The good news is Montana’s high-tech sector is growing faster than any other state’s, adding more than 1,000 jobs in 2001,
according to Cyberstates 2002, a study conducted by the American Electronic Association.

By Christina Quinn, IR Business Writer

The bad news is, even with the extra employment, Montana ranks 50th, ahead of only Alaska and Wyoming, in number of high-tech
workers when Puerto Rico and Washington D.C. are included in the study. About 7,400 Montanans produce high-tech products, a 17
percent growth from the previous year, according to the report.

“It’s kind of a good-news, bad-news thing. The good news is that we added 1,000 jobs but the bad news is we were able to have
such a big percent increase,” said Dave Gibson, the state’s chief economic advisor. “We need to build that base, so, when we add
1,000 jobs, we have a 3 percent growth not 17 percent.”

The study is based on jobs that produce high-tech products such as airplane parts for Summit Design and Manufacturing or
long-distance telephone service for Touch America, according to Dennis Sienko, executive director of the American Electronic
Association-Midwest Council.

The growth in this industry should be encouraging to Montanans, Sienko said. In Montana, these jobs pay $36,800 a year as
opposed to Montana’s average pay of $23,000, he said. The jobs also tend to be export-based; thus workers produce a product, sell
it out of state and bring new money to Montana. High-tech products make up about 4 percent of Montana’s exports, according to
Sienko.

“The trend (in Montana) is definitely in the direction of getting more and more of these companies and these kinds of jobs,” Sienko
said. “I think we’re just on the cusp of where quality of life plays a role in where you are going to be.”

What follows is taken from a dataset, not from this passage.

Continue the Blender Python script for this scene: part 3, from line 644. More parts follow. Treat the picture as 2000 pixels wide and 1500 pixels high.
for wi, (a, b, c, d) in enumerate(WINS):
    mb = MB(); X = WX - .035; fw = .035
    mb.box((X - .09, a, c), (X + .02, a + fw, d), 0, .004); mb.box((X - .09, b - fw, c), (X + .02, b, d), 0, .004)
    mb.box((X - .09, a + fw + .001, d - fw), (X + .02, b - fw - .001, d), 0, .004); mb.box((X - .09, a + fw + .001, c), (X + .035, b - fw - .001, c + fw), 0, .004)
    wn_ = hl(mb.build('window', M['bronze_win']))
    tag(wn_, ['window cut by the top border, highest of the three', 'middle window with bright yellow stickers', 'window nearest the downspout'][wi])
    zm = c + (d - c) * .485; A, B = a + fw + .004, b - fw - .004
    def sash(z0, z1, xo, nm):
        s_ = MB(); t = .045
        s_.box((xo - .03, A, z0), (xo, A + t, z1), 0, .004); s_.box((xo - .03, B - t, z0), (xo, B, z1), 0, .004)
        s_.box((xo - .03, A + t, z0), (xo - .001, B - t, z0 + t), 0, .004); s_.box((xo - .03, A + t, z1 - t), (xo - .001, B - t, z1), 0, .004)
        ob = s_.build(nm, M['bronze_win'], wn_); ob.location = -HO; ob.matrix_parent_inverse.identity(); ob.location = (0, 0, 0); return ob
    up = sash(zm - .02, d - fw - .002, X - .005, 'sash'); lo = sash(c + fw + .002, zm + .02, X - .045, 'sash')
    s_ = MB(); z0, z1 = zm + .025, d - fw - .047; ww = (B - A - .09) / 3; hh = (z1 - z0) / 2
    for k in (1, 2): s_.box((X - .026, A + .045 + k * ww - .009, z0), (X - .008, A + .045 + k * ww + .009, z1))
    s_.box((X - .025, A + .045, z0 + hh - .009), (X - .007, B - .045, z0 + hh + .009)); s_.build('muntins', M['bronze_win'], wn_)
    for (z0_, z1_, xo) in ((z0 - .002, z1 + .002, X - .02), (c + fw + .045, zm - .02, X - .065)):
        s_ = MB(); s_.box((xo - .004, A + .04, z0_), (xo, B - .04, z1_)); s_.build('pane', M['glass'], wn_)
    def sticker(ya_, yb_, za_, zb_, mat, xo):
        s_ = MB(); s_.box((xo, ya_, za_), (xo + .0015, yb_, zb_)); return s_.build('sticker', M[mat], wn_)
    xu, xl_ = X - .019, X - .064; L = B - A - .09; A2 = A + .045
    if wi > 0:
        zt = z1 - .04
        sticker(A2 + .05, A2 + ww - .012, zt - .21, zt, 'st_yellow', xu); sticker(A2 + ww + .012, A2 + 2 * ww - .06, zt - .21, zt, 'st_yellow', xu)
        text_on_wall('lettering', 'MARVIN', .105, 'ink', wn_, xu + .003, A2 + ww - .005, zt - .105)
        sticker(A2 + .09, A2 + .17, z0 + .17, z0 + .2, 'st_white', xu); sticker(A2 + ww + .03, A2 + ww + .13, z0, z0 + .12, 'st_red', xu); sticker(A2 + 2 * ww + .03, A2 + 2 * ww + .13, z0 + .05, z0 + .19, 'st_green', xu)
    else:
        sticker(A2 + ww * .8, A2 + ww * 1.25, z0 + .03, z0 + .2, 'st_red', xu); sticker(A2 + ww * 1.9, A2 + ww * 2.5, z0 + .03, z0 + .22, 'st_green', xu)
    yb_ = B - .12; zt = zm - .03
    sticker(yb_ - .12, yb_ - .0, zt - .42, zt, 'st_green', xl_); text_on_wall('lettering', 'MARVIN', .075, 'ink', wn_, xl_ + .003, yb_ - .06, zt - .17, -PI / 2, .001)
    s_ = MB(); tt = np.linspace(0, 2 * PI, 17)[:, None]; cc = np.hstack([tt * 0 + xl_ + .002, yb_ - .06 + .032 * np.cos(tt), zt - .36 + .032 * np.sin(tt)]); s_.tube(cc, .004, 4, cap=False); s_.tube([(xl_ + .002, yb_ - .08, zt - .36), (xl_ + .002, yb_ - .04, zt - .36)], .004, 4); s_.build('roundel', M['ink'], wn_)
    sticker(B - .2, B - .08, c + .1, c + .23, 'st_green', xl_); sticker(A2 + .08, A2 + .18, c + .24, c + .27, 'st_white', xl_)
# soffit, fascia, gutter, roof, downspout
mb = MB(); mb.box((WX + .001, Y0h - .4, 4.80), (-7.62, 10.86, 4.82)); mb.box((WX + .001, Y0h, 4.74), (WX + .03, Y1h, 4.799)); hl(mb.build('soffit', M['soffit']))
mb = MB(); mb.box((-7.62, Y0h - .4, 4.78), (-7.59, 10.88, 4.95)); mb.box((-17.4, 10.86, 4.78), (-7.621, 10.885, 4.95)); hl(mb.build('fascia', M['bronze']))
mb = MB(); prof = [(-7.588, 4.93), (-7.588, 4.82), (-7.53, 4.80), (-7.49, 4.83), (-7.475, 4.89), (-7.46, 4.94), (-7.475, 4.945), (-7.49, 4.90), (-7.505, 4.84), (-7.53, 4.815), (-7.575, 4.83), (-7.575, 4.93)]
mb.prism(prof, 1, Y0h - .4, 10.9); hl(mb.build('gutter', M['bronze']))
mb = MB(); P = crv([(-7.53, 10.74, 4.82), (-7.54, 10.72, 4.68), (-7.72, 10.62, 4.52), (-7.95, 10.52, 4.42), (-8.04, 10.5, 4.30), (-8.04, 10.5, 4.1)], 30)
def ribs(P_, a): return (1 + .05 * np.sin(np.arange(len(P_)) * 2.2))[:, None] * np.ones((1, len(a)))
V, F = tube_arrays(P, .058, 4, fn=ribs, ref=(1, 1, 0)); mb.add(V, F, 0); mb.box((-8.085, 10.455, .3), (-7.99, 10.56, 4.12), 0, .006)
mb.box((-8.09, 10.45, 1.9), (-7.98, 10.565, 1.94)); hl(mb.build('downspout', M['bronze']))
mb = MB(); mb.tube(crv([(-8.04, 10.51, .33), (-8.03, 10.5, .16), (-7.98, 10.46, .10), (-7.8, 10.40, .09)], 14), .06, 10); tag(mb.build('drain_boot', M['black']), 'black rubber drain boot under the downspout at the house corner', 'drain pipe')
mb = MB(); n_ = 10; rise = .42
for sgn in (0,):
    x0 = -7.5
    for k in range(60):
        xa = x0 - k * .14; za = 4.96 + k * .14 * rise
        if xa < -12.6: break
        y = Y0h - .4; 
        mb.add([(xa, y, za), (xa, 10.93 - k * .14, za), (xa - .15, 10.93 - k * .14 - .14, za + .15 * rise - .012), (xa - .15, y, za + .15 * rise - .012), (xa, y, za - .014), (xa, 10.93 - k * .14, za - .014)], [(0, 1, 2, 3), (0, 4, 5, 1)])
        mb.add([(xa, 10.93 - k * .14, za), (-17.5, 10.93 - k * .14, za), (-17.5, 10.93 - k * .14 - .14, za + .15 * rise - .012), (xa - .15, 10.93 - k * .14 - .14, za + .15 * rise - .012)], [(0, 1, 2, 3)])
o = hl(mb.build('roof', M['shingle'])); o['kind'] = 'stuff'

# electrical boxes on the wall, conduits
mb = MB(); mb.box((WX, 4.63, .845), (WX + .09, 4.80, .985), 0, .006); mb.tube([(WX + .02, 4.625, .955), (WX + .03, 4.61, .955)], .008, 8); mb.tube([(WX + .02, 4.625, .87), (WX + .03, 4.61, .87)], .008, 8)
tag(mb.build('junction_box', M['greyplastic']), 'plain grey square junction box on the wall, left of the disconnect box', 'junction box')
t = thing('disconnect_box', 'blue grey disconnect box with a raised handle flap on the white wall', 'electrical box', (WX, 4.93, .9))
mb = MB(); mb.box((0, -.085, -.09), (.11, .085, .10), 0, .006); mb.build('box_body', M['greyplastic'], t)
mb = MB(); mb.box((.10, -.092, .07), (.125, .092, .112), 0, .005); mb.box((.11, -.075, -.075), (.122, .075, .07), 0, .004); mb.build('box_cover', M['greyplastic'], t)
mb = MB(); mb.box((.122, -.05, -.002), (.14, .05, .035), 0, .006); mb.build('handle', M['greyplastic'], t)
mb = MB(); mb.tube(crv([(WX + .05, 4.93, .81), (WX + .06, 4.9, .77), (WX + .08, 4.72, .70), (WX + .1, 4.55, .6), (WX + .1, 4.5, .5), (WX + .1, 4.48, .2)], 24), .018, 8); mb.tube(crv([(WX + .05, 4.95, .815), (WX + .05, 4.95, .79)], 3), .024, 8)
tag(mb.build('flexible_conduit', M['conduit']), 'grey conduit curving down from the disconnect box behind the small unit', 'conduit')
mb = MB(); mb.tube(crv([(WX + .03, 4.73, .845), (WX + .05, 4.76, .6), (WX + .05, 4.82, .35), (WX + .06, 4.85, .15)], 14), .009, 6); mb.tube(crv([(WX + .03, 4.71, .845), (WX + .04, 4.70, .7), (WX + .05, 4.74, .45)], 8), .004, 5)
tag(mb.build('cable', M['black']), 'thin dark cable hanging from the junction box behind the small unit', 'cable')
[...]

From 1995 to 2001, Montana’s tech-producing sector grew 110 percent from 3,513 jobs. Nationally, these jobs increased by 40
percent.
The national growth slowed, however, to 1 percent in 2001 when 20 states lost jobs in the high-tech industry.
The study did not include government, finance or education workers, or dot.com jobs. The numbers are based on government
statistics.

“The bottom line is we need to grow a lot of sectors in Montana,” Gibson said. “We’re always in the bottom third when it comes to
ways of measuring the economy, and that’s got to change.”